═════ Data shown ═════

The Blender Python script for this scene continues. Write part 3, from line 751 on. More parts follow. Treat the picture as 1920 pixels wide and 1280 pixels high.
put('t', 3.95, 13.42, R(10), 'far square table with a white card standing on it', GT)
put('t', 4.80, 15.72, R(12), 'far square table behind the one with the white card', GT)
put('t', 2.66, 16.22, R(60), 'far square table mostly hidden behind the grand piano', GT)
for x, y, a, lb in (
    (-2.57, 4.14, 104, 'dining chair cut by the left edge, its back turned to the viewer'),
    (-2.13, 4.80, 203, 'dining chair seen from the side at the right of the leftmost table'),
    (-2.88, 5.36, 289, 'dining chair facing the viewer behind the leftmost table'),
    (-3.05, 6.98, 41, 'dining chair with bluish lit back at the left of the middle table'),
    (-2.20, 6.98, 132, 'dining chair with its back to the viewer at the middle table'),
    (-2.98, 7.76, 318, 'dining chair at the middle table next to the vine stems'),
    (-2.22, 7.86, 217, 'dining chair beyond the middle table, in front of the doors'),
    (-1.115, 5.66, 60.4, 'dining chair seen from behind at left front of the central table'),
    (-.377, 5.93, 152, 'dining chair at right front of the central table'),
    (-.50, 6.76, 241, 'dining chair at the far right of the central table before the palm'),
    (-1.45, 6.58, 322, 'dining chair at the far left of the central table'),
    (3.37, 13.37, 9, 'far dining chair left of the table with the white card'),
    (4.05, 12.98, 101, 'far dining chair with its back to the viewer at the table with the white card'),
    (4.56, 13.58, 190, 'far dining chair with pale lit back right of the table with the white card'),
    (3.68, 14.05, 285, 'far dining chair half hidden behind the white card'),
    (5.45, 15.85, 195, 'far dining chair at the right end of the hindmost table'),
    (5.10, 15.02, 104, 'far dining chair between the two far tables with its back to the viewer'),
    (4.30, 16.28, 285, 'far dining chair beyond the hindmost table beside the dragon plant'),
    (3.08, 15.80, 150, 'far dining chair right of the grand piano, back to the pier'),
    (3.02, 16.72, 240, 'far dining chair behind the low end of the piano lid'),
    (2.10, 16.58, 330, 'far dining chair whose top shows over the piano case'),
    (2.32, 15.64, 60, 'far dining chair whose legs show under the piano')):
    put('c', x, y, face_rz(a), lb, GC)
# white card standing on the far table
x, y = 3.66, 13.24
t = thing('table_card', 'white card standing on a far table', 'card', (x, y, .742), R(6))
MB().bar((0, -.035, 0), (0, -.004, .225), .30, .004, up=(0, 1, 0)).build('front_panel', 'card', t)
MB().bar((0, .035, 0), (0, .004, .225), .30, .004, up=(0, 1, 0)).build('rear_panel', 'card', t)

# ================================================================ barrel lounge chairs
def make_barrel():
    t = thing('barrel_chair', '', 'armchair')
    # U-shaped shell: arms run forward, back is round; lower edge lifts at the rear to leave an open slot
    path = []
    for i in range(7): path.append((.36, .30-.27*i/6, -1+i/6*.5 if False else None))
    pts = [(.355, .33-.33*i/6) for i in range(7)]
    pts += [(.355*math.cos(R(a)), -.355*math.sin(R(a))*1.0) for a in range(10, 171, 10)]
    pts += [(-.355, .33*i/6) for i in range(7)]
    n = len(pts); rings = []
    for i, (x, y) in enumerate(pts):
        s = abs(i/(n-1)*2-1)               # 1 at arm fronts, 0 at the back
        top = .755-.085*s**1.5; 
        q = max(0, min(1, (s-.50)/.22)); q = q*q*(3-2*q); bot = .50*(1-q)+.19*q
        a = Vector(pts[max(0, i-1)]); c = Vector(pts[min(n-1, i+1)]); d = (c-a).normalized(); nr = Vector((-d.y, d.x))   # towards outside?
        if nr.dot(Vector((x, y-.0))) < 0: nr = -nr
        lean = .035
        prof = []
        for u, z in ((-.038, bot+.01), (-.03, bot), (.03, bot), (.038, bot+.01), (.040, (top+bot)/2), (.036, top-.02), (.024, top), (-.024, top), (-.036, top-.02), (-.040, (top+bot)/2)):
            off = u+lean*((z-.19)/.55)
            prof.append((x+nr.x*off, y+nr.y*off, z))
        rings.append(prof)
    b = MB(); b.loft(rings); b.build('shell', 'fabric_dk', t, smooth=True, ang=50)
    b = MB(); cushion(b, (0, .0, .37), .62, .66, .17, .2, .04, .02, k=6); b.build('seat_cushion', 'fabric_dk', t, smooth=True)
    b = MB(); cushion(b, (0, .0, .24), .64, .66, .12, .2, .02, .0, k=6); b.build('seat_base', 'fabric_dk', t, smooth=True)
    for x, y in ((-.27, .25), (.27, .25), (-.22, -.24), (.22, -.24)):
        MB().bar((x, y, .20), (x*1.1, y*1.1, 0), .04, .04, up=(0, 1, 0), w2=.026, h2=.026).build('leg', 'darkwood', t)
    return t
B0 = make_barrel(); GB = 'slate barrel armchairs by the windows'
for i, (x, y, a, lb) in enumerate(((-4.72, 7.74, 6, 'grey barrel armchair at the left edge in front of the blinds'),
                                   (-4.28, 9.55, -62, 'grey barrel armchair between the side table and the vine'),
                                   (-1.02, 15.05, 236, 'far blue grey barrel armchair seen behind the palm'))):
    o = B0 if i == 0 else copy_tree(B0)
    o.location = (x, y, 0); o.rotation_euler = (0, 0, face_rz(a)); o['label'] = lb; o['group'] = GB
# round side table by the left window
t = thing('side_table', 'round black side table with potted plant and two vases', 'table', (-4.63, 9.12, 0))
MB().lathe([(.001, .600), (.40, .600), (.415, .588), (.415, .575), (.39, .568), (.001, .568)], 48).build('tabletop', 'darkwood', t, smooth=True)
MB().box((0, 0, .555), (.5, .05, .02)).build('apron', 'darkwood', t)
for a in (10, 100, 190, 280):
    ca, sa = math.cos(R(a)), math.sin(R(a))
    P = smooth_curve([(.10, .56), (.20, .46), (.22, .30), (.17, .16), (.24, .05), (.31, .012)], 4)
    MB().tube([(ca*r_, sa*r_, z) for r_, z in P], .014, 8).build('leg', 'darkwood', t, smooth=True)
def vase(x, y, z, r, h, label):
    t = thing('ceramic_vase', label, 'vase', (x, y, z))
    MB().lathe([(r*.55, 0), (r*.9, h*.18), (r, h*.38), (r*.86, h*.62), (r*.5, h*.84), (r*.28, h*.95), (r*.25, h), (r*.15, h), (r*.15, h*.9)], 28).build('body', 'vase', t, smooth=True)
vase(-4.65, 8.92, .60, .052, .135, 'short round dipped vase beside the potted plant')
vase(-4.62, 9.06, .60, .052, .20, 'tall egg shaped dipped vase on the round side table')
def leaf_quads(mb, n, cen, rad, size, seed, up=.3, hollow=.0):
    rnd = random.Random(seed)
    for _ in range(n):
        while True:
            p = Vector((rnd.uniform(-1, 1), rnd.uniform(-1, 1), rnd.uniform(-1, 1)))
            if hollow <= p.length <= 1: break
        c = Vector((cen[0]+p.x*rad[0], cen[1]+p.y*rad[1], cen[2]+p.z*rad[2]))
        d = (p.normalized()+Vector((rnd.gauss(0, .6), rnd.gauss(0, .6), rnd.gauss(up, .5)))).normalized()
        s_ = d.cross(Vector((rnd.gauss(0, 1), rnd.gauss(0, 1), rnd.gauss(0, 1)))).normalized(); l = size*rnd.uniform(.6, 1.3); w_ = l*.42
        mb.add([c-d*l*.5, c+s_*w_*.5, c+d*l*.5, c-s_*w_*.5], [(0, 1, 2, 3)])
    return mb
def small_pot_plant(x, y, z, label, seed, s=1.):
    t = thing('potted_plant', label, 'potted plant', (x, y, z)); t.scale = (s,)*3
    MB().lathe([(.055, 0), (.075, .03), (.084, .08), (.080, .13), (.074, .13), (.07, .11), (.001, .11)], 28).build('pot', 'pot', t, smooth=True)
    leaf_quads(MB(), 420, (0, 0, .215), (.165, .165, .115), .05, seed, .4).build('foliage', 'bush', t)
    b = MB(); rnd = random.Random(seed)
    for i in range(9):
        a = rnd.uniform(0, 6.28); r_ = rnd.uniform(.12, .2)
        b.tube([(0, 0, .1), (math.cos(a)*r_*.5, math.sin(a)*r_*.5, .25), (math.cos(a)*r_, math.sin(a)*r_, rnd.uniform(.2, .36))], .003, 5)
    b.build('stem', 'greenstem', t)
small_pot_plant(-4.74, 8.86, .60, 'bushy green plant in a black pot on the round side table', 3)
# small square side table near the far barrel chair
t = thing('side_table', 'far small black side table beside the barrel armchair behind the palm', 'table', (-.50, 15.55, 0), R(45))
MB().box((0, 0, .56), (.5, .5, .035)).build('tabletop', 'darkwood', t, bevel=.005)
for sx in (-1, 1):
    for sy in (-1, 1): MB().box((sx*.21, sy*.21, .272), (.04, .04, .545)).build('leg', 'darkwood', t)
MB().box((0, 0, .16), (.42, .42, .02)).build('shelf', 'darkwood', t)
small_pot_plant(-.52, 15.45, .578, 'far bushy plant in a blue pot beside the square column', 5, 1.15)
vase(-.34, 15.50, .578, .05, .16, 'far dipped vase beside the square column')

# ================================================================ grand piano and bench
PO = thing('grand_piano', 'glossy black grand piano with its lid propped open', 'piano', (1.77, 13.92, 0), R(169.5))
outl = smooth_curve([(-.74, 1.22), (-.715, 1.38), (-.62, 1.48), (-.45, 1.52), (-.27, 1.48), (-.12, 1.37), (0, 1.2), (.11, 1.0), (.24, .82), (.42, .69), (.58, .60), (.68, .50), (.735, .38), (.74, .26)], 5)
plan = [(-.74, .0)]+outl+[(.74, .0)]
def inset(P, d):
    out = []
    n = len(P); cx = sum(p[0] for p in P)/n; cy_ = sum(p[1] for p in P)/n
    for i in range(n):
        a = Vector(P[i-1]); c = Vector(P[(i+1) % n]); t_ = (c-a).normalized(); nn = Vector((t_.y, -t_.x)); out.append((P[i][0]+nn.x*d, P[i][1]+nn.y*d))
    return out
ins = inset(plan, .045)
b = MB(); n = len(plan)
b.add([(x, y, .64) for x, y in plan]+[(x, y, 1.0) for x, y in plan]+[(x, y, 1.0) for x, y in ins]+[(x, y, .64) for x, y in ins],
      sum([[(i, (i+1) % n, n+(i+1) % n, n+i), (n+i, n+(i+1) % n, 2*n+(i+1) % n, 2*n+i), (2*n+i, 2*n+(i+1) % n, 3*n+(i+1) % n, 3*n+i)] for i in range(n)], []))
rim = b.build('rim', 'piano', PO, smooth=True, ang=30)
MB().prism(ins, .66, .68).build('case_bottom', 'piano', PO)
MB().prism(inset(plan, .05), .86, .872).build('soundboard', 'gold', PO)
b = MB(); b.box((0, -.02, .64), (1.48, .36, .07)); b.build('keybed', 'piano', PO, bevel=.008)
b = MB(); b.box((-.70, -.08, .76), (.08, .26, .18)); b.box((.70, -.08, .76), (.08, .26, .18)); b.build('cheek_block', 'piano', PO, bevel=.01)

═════
═════ Data shown ═════

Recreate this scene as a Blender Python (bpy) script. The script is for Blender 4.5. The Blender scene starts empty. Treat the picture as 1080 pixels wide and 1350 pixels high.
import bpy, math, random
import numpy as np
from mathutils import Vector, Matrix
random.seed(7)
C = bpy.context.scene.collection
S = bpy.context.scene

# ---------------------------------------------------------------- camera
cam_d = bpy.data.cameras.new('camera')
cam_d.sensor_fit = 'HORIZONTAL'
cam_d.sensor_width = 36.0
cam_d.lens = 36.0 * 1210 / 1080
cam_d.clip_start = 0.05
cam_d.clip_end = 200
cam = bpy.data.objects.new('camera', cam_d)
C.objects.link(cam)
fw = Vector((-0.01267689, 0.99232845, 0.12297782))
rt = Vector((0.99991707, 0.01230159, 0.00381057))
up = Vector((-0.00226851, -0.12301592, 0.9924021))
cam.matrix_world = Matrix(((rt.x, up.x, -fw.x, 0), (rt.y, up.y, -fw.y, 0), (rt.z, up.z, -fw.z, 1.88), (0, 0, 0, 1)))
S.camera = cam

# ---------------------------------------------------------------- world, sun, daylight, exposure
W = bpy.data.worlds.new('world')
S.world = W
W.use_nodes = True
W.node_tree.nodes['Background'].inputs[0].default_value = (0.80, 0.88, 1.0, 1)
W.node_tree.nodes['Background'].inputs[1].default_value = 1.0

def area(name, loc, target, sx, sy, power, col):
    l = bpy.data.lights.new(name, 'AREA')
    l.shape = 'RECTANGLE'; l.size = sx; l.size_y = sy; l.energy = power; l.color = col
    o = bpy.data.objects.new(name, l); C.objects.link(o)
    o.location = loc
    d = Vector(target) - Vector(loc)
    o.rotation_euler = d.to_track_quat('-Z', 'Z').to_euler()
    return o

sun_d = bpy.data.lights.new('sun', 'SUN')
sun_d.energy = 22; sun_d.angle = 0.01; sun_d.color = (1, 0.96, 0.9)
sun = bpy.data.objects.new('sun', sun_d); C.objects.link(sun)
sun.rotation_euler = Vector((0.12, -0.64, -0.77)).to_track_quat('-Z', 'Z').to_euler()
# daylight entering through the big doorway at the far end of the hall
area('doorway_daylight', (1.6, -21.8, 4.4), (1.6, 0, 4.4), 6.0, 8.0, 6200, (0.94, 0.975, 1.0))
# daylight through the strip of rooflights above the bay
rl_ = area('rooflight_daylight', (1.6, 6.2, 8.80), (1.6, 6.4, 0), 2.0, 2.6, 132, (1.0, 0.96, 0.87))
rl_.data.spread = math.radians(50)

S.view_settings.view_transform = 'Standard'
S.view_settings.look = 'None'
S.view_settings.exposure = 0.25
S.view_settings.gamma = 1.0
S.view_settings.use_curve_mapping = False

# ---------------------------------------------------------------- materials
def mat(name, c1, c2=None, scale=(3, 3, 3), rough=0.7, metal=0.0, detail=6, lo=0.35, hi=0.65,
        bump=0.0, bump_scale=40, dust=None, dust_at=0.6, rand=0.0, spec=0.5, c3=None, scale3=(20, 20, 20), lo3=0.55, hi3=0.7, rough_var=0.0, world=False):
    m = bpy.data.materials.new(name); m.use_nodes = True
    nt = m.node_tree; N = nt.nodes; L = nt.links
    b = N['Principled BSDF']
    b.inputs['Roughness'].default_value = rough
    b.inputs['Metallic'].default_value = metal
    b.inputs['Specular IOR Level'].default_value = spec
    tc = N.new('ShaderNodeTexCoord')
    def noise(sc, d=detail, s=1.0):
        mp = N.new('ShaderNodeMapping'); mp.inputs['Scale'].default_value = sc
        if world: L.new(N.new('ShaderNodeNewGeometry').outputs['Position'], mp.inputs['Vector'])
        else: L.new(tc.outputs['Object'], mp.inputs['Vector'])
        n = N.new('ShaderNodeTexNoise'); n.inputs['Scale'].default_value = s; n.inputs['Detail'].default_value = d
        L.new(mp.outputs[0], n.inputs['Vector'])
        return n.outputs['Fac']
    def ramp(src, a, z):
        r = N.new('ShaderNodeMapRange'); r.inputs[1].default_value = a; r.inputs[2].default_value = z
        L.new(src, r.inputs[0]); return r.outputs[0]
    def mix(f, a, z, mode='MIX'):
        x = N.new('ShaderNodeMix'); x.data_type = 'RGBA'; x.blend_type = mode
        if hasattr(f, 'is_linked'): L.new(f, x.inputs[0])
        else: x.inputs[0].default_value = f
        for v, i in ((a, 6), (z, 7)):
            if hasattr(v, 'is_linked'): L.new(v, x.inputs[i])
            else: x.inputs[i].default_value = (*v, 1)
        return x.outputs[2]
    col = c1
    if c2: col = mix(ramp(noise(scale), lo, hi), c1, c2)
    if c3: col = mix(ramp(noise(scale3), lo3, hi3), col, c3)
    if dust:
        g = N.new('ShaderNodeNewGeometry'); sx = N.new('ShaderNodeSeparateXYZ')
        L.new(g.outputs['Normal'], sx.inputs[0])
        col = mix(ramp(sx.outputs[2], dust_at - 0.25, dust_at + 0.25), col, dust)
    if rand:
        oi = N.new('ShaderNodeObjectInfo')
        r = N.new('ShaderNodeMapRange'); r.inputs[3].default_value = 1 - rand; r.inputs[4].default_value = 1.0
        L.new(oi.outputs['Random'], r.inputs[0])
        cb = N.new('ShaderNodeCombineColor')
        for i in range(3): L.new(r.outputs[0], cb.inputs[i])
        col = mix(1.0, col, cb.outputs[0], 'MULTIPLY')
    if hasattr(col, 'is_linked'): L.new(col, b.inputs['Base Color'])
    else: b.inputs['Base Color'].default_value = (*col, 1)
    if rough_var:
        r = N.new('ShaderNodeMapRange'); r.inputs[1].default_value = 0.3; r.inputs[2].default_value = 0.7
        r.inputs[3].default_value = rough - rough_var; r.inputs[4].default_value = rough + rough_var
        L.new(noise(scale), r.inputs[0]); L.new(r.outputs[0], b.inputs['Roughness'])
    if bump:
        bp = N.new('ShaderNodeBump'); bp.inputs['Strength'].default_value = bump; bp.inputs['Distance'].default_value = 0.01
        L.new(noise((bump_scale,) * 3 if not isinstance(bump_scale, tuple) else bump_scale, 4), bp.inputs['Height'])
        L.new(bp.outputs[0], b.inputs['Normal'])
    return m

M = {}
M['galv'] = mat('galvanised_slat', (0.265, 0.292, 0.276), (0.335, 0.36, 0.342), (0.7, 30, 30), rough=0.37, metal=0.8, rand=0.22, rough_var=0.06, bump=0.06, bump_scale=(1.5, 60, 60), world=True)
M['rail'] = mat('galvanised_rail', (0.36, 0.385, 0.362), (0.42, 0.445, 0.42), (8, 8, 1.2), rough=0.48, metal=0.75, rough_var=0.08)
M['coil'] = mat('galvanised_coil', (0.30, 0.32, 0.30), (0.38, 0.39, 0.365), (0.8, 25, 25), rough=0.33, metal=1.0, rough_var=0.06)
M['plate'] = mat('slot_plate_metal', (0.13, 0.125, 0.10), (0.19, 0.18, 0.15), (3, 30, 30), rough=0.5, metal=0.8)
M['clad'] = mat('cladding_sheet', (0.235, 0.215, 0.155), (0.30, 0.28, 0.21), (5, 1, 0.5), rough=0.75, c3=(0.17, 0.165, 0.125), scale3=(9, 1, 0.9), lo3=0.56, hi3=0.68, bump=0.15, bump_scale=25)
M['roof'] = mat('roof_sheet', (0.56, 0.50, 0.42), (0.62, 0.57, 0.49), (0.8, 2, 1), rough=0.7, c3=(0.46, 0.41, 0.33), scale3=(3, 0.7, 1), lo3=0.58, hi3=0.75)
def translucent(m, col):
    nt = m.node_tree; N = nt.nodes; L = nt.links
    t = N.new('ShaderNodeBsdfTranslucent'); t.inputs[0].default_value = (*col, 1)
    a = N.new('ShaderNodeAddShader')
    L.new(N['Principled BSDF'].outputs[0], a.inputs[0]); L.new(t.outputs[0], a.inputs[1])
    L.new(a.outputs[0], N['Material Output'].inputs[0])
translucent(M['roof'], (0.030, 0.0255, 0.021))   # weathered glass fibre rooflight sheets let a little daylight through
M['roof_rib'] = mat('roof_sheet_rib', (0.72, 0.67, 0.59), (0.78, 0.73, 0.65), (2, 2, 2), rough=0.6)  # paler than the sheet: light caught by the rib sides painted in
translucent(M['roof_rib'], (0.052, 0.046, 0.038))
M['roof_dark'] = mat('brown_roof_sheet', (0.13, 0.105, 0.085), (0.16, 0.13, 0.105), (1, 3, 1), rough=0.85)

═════

**Brief**
Return from the data every line that holds "Blender".

**Response**
The Blender Python script for this scene continues. Write part 3, from line 751 on. More parts follow. Treat the picture as 1920 pixels wide and 1280 pixels high.
Recreate this scene as a Blender Python (bpy) script. The script is for Blender 4.5. The Blender scene starts empty. Treat the picture as 1080 pixels wide and 1350 pixels high.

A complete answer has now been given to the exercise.